Prior to Dr. King’s speech, Lewis spoke to the marchers as the representative of the Student Nonviolent Coordinating Committee. Lewis called that day in Washington. “the most moving day of my life. ”

“It was a beautiful, but hot August day,” Lewis recalled. “As I spoke, I looked out at the crowd. At that sea of humanity and got a great feeling. It was a coming together of America. I saw black and white, young and old, Protestants, Catholics and Jews. I saw America at its best, people from all over. There were people from the heart of the deep South. It was truly a bi-racial demonstration. All of America was represented –the East, the West, the North and the South. I knew we had won a moral victory.”

Later, when King spoke to the thousands of marchers and to millions more watching at home on television, Lewis felt a “stirring” in his heart as he and the others reacted to King’s eloquent pleas for racial justice.

“I have a dream,” King’s voice rang out “that one day this national will rise up and live out the true meaning of its creed: “We hold these truths to be self-evident that all men are created equal.”

“Dr. King’s speech was deeply rooted; he spoke from his heart and soul,” Lewis said. “He was able to reach out through his speech and touch every person there that day. You could see it in their faces. You could see it their reactions. We were all moved, all of us, black, white, rich and poor. Everyone. It made all of us proud to be Americans. When he finished his speech all of us who were seated near the Lincoln   Memorial stood and cheered. Two hundred and fifty-thousand marchers cheered. Everyone was deeply moved. I will never forget it.”
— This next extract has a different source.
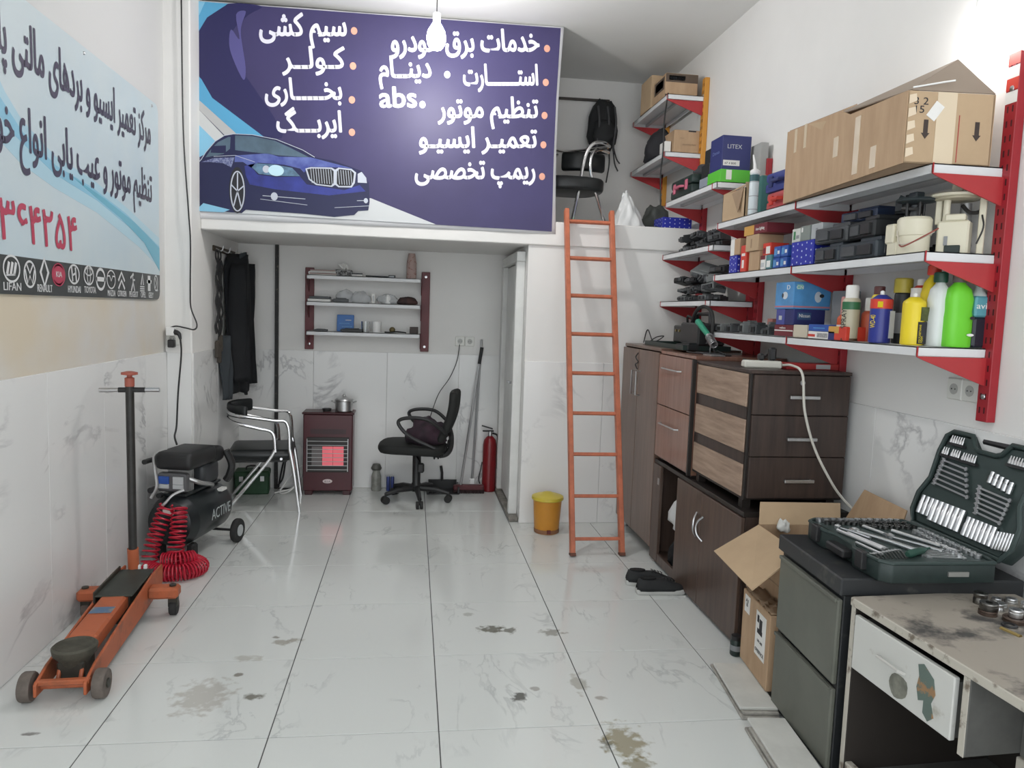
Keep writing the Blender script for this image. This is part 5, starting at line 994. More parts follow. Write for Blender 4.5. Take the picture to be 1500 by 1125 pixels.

The March on Washington, in my estimation, was one of the finest hours for the Civil Rights Movement.

After the demonstration, Lewis was one of those who met with President John Kennedy.

“President Kennedy had not been open to the whole idea of the march,” Lewis said. “He had some reservations about the march being peaceful.  But, after the march being peaceful, he met with us and shook each of our hands and thanked us. He said that the was very pleased and very moved and was pound of all of us.

“Dr. King was deeply moved by the magnitude of the demonstration and by the President’s reaction to it.  That is the only time I remember seeing him more emotional was after the Selma crisis.  March 1965. President Johnson spoke on television on the question of civil rights. During that speech, he used the words, “We have overcome.’ I was sitting with Dr. King and he began to cry. Tears came down his face and others of us cried, too. Hearing the President of the United States use the theme song of our movement made us know that it was just a matter of time.